I was reading The L Magazine, a nifty little giveaway weekly, on the N train. (Someone is spending a serious amount of time editing it.) Something in the magazine reminded me of 'zines in the 1990s, and how I wanted to start one when I lived in Minneapolis and spent an inordinate amount of time in coffee shops, in between my five part-time jobs, and how now I sort of have one.

I didn't go to any art shows today because I went to hear a band instead. They are known as Felix Unger for reasons unknown to me, and they played their second show ever today at Cake Shop (152 Ludlow Street). Because I don't wander around the Lower East Side as much as I'd like, I decided to check out all the food places that I've read about on one of my favorite blogs, The Girl Who Ate Everything.
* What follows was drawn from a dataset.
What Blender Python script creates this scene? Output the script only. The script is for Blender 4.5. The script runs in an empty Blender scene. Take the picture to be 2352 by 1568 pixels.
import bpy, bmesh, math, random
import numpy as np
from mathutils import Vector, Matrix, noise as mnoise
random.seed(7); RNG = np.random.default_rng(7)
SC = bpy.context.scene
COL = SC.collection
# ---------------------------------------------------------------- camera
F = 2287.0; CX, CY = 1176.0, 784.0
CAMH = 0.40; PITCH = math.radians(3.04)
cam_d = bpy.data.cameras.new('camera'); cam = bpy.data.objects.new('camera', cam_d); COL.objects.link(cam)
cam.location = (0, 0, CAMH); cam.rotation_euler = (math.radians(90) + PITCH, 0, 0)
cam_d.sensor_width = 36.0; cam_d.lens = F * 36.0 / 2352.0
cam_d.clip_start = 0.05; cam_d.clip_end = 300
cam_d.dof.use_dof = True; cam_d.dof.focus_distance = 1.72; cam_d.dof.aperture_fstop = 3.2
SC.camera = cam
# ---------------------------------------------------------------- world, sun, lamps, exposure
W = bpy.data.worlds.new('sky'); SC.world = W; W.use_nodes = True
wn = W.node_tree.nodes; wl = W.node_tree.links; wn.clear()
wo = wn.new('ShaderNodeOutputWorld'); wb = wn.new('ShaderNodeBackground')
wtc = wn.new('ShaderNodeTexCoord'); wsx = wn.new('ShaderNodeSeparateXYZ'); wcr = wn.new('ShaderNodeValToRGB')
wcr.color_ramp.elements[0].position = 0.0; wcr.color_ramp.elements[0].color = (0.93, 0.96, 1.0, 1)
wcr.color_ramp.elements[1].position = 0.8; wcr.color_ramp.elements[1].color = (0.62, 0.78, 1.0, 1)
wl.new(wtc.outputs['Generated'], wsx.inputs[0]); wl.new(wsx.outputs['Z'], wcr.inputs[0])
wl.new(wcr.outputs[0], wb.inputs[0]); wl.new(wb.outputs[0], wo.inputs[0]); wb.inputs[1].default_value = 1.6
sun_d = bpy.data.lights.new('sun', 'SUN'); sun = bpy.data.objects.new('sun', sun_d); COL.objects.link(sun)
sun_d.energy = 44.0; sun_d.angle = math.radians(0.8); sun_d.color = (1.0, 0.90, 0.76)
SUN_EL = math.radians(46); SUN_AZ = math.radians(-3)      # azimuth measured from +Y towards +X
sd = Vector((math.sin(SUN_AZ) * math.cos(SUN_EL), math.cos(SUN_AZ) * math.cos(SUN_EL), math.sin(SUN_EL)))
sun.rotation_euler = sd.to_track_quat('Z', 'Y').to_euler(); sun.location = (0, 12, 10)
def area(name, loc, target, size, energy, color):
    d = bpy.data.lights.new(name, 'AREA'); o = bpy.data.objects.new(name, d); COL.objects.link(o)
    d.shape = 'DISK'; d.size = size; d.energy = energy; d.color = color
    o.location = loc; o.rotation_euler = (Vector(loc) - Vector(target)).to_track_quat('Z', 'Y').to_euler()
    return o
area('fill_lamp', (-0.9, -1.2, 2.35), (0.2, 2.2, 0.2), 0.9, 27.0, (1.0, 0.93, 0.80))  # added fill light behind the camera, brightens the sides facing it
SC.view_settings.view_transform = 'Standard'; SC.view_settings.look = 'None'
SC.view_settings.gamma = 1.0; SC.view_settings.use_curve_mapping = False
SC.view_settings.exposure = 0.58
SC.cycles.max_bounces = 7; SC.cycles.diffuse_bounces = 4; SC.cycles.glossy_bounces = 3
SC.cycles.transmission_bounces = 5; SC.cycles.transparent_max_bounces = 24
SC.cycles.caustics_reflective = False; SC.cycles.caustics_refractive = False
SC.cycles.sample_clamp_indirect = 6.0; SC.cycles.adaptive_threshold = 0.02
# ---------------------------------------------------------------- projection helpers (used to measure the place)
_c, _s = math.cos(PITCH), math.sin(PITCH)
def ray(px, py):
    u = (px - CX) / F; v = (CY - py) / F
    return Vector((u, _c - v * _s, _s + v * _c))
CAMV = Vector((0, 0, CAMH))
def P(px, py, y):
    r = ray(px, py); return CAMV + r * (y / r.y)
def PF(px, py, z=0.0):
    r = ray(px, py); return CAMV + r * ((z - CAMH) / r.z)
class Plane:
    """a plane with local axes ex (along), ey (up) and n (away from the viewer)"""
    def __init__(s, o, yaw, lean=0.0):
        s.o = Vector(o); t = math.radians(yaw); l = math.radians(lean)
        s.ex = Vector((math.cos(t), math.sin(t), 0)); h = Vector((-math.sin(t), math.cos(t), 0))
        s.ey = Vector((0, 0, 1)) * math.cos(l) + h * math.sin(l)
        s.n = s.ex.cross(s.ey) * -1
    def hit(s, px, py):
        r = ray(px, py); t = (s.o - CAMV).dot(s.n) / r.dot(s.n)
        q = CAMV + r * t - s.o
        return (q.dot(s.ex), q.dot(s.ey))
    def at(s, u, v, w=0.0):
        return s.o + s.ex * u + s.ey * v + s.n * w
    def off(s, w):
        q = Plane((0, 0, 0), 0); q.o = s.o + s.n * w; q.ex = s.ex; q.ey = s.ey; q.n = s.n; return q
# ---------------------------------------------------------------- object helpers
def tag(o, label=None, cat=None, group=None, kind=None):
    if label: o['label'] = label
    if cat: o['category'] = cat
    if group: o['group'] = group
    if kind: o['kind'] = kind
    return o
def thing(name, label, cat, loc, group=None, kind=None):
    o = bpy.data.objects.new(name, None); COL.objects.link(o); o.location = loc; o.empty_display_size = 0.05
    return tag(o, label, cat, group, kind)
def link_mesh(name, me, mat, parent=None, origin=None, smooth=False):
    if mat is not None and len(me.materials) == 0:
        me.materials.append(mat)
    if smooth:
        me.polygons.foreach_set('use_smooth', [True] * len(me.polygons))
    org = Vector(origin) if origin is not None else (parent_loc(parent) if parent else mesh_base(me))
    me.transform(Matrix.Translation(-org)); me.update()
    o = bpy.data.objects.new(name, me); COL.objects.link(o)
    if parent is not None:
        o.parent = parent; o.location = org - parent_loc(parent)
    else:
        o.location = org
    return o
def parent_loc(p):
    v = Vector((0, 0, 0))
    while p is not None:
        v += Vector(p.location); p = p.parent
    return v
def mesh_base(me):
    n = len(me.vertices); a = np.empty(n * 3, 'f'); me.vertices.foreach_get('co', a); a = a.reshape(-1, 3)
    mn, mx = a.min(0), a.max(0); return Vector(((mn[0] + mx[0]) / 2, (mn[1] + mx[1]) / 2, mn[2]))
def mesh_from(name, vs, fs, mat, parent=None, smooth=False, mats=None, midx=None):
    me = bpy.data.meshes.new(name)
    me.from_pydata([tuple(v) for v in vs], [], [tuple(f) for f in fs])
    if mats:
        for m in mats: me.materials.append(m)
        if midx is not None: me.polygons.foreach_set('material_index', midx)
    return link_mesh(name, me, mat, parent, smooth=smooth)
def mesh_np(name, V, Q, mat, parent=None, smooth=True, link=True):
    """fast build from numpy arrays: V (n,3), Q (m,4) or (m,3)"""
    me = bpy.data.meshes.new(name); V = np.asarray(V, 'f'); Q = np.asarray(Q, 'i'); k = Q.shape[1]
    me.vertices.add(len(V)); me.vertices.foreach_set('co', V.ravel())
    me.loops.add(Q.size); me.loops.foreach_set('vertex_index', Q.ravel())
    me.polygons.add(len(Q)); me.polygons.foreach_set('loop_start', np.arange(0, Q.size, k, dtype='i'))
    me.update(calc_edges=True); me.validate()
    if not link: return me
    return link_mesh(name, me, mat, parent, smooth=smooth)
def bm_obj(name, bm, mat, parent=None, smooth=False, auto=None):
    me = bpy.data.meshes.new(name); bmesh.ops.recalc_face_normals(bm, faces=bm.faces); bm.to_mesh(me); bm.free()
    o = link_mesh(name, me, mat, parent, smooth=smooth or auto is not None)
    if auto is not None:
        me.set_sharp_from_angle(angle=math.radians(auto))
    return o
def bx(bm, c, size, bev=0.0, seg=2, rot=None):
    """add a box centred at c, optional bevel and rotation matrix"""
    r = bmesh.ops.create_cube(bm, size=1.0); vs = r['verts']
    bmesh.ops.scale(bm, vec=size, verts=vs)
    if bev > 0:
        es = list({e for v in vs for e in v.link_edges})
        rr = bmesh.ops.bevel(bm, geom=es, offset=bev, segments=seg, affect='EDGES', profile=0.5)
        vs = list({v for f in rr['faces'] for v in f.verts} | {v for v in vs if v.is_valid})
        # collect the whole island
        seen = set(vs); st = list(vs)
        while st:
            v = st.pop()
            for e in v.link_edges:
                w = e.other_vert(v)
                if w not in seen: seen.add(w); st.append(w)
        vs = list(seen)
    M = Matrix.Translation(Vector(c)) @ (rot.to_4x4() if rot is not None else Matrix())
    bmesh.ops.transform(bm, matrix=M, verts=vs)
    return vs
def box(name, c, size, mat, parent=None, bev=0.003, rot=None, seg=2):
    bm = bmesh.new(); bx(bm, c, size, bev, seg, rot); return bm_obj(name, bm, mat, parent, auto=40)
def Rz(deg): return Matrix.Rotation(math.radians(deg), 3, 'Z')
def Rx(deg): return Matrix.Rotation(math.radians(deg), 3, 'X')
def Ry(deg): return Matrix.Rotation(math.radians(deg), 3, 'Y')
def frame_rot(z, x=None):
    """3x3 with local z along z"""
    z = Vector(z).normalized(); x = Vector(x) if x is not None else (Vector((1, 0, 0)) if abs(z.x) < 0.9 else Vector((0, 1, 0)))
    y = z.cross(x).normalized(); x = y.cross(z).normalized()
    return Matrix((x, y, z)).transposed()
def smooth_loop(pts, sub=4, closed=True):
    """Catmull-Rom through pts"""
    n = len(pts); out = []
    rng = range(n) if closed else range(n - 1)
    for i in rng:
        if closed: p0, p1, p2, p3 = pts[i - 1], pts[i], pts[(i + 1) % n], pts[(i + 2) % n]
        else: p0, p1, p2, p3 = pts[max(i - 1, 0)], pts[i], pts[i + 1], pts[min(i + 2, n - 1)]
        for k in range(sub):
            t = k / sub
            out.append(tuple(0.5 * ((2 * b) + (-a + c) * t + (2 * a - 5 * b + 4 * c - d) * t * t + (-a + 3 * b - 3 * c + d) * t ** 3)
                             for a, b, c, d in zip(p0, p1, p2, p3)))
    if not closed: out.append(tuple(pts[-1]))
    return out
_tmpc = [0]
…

I went to BabyCakes, Tiny’s Giant Sandwich Shop, and Sugar Sweet Sunshine (I had the Ooey Gooey - chocolate cake with chocolate almond buttercream). What a cute area - I am sure it will morph into a mall (yes kids, here I go again). I have to admit that this excursion was more fun than some of the art shows I've been going to, but maybe my luck will change.

(And a sidenote: What is the story with 190 Bowery? A gorgeous 1900 building on the corner of Spring Street that looks completely derelict. How could this be? Why has Vornado not turned it into a mall?)

In the meantime, I might try to emulate the spirit of 'zines, though I could use the help of Minnesota's own Dunn Brothers!

(Another sidenote: I just read the History page on the Dunn Brothers Web site. Apparently the founder chose the Twin Cities area because it has "a large coffee drinking population and a prolonged hot coffee drinking season." Hmmm. Minnesota = cold, coffee = hot. See, this is the kind of reductive business model that even I can understand.)